A stabilire l'inespropriabilità della prima abitazione nei procedimenti per il recupero forzoso dei crediti nei confronti dell'Agenzia delle Entrate, era stato in realtà il c.d. Decreto del Fare (D. lgs. 69/2013). Ma quasi contestualmente, il Ministero dell'Economia e delle Finanze era intervenuto per specificare che la norma in questione non aveva efficacia retroattiva, e pertanto non era suscettibile di applicazione nei processi già avviati alla data del 21 giugno 2013.
La posizione espressa ora dagli Ermellini estende, invece, l'impignorabilità di tutte le prime case - purché non si tratti di immobili di lusso - a tutti i procedimenti esecutivi intrapresi da Equitalia per conto dell'Agenzia delle Entrate - indipendentemente dalla data di entrata in vigore del provvedimento -, motivando che: "la norma disciplina il processo esecutivo esattoriale immobiliare, e non introduce un'ipotesi di impignorabilità sopravvenuta del suo oggetto" perciò "la mancanza di una disposizione transitoria comporta che debba essere applicato il principio per il quale, nel caso di successione di leggi processuali nel tempo, la nuova norma disciplina non solo i processi iniziati successivamente alla sua entrata in vigore, ma anche i singoli atti di processi iniziati prima".

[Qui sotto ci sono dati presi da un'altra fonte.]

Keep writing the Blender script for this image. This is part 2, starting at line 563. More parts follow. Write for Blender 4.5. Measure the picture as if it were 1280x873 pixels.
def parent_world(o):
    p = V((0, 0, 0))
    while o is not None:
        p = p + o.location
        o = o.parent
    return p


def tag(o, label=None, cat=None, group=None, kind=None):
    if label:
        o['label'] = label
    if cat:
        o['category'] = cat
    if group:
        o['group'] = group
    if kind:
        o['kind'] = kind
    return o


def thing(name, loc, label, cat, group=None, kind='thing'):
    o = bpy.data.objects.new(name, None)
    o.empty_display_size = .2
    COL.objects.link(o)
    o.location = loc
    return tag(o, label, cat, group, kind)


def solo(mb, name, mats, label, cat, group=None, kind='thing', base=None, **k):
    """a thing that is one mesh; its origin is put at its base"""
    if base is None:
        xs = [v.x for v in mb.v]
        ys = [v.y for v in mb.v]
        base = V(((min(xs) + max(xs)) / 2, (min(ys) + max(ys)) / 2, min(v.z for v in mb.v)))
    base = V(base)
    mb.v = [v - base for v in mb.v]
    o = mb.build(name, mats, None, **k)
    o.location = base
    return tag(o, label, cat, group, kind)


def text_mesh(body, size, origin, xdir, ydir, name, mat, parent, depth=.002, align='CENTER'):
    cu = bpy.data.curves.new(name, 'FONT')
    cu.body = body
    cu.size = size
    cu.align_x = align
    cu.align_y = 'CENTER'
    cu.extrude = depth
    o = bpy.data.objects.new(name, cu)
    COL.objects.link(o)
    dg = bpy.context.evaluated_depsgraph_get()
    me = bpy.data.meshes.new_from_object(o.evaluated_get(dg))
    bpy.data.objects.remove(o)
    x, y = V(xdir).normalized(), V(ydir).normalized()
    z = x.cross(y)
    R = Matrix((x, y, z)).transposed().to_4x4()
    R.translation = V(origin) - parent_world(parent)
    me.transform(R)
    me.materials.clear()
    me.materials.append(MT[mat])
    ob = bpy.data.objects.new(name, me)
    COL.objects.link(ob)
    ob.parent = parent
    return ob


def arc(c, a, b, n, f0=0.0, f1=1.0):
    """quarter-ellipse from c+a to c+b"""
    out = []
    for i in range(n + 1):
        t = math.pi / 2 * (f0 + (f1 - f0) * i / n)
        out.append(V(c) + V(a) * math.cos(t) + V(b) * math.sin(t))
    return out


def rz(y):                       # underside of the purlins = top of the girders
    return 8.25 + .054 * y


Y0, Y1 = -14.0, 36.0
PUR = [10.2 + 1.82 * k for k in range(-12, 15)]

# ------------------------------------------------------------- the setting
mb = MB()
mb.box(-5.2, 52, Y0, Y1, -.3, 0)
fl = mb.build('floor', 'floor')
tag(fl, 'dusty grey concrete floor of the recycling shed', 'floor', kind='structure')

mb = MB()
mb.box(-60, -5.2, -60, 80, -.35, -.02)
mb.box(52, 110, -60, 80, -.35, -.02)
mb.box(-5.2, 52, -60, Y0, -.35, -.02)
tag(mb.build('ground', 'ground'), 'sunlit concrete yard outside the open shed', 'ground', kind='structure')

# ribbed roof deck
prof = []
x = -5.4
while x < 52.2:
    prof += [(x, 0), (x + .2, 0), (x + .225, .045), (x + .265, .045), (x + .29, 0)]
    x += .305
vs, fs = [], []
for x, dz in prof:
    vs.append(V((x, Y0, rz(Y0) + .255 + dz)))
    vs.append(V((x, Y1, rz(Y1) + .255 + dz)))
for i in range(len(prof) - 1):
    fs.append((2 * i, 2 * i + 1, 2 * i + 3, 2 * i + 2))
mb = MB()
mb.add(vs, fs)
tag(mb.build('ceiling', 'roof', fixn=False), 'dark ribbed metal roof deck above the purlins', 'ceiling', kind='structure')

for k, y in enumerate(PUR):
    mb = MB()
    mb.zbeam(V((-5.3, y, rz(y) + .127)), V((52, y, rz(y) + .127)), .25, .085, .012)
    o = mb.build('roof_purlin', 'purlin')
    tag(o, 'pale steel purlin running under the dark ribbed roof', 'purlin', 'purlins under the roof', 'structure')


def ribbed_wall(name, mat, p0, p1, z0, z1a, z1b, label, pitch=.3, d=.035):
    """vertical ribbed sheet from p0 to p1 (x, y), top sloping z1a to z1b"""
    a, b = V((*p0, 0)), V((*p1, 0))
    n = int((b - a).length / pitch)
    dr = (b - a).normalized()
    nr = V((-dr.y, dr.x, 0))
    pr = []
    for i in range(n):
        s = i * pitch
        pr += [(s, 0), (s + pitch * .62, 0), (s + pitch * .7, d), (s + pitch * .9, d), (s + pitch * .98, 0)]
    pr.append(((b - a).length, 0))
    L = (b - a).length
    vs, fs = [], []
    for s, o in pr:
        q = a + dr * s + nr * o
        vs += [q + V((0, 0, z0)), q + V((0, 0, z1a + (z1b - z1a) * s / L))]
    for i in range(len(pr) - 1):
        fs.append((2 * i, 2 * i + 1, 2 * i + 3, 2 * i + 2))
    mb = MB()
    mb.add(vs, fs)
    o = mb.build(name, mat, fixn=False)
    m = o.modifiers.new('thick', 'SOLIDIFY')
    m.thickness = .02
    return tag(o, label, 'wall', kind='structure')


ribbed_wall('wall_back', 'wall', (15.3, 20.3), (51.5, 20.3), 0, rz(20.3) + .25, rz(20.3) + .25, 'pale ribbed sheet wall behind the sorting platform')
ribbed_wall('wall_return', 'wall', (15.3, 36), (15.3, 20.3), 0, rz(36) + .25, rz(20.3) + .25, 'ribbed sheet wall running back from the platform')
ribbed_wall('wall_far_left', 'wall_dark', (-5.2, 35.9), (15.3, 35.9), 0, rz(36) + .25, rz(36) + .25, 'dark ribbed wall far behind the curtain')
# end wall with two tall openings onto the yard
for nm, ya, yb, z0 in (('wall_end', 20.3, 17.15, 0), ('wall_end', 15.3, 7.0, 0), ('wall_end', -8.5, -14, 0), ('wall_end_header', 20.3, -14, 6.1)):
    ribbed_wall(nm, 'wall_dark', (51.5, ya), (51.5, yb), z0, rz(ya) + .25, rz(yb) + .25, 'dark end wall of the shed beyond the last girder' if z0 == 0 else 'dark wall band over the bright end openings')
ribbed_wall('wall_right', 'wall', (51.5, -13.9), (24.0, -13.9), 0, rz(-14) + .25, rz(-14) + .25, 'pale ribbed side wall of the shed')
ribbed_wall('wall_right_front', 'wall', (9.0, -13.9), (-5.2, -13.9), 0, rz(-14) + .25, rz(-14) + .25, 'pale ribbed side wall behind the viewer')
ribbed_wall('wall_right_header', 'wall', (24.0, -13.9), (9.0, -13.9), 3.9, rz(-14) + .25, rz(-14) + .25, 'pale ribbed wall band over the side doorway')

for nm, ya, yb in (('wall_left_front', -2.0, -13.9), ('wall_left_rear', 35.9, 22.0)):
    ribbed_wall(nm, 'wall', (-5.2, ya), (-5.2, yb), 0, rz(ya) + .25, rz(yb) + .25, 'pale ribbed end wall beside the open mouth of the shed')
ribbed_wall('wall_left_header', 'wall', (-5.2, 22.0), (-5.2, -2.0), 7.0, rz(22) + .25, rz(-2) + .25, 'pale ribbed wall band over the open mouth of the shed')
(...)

Pertanto, il Fisco non potrà più trovare soddisfazione dalle abitazioni classificate come prima casa. Per poter beneficiare della disposizione favorevole, la "prima casa" deve essere la sede in cui il contribuente sottoposto a processo esecutivo dimora stabilmente ed effettivamente. Restano esclusi gli immobili accatastati come beni di lusso.